Re: [css-logical-properties] the 'inline-{start,end}' values for 'float' and 'clear'

> On 05 Nov 2015, at 09:59, L. David Baron <dbaron@dbaron.org> wrote:
> 
> On Wednesday 2015-11-04 16:27 -0800, Tab Atkins Jr. wrote:
>> It's not a corner case.  All the *examples* have full-width elements
>> being floated up or down, but that's irrelevant; in practice, a lot of
>> top/bottom floats will be shrinkwrapped or otherwise sized to
>> something other than 100%. Horizontal positioning is a requirement
>> *now*.
> 
> But even if they might not be full width doesn't mean that the
> inline content flows around them on both sides.  It still seems like
> there's a difference between "float to the top, place on the left
> side, and have text flow underneath but not to the right" and "float
> to the left, place on the top side, and have text flow on the right
> but not underneath", even though both are top-left corner.  And
> there's also the third option of wrapping on both sides.

And we have more variants to handle when you consider multiple floats
being floated to the same place, and the way they should avoid each
other (maybe it's an orthogonal property, maybe not).

Also, the fact that you may want to say:
- float to the top left of a left page
- float to the bottom right of the last column
- etc

The current page float spec has a simple model that does not
cover all use cases (far from it), but covers a number of basic
ones.
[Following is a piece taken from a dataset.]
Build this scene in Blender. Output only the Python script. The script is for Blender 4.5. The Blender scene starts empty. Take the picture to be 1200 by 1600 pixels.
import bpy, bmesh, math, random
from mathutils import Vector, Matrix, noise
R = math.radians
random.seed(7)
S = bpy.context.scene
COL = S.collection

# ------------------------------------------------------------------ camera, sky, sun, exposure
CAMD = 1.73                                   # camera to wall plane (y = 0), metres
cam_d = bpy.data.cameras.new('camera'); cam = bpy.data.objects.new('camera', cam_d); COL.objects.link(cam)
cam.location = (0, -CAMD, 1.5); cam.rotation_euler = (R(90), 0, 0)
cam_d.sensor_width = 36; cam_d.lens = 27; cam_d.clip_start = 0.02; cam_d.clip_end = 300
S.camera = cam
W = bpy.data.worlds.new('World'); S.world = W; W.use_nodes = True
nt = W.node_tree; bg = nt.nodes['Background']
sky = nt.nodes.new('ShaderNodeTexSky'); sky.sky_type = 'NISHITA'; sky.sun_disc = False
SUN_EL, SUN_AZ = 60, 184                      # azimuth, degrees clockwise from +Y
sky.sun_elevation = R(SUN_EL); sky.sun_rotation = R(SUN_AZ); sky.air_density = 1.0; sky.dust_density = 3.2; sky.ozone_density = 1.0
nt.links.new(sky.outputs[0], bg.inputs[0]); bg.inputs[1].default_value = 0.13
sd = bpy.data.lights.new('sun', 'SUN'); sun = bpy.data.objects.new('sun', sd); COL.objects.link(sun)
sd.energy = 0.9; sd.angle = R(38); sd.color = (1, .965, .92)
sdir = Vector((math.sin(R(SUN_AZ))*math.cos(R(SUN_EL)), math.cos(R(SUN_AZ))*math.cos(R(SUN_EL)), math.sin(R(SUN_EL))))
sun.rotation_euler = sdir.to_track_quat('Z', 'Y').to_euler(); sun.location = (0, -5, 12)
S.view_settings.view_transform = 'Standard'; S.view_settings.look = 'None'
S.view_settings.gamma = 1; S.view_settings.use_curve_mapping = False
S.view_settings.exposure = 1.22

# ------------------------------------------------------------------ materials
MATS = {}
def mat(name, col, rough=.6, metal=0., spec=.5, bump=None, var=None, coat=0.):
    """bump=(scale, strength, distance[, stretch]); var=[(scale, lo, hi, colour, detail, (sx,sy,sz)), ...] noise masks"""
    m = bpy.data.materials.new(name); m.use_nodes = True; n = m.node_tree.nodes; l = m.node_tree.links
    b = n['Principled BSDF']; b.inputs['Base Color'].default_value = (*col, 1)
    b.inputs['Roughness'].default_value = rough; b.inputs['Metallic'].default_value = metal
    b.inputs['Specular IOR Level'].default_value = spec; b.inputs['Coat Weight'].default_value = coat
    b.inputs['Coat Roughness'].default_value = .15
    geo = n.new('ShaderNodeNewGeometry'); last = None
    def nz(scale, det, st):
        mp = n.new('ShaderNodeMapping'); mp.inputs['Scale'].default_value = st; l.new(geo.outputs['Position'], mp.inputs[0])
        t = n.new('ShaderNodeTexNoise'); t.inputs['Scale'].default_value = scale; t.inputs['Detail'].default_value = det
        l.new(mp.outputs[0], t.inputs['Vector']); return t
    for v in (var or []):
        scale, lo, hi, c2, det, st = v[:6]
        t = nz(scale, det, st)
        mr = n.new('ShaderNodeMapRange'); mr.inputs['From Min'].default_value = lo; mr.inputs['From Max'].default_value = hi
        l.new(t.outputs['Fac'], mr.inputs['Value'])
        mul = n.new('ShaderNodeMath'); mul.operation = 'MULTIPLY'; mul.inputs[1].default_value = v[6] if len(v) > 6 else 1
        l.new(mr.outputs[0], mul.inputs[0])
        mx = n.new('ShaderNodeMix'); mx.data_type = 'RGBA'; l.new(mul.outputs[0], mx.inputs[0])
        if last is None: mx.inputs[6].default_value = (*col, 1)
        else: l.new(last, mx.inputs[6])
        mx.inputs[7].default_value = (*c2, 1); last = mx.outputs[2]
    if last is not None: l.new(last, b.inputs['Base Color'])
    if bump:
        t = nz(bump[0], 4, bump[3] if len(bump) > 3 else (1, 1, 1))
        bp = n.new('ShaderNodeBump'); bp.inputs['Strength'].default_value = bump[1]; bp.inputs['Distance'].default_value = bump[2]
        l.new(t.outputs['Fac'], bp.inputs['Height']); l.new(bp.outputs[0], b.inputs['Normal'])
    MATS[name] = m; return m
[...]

It uses inline/block-start/end. If we find that
the extended model should use start and end, that's easy to add,
but I am not sure the reverse is true.

So I would prefer that we either keep inline/block-start/end
for now, or have a the full discussion of what the "full 2d"
model for page floats actually is, and whether the
background-position like syntax is appropriate to deal with it.
Maybe it is, but that's hard for me to tell without more details.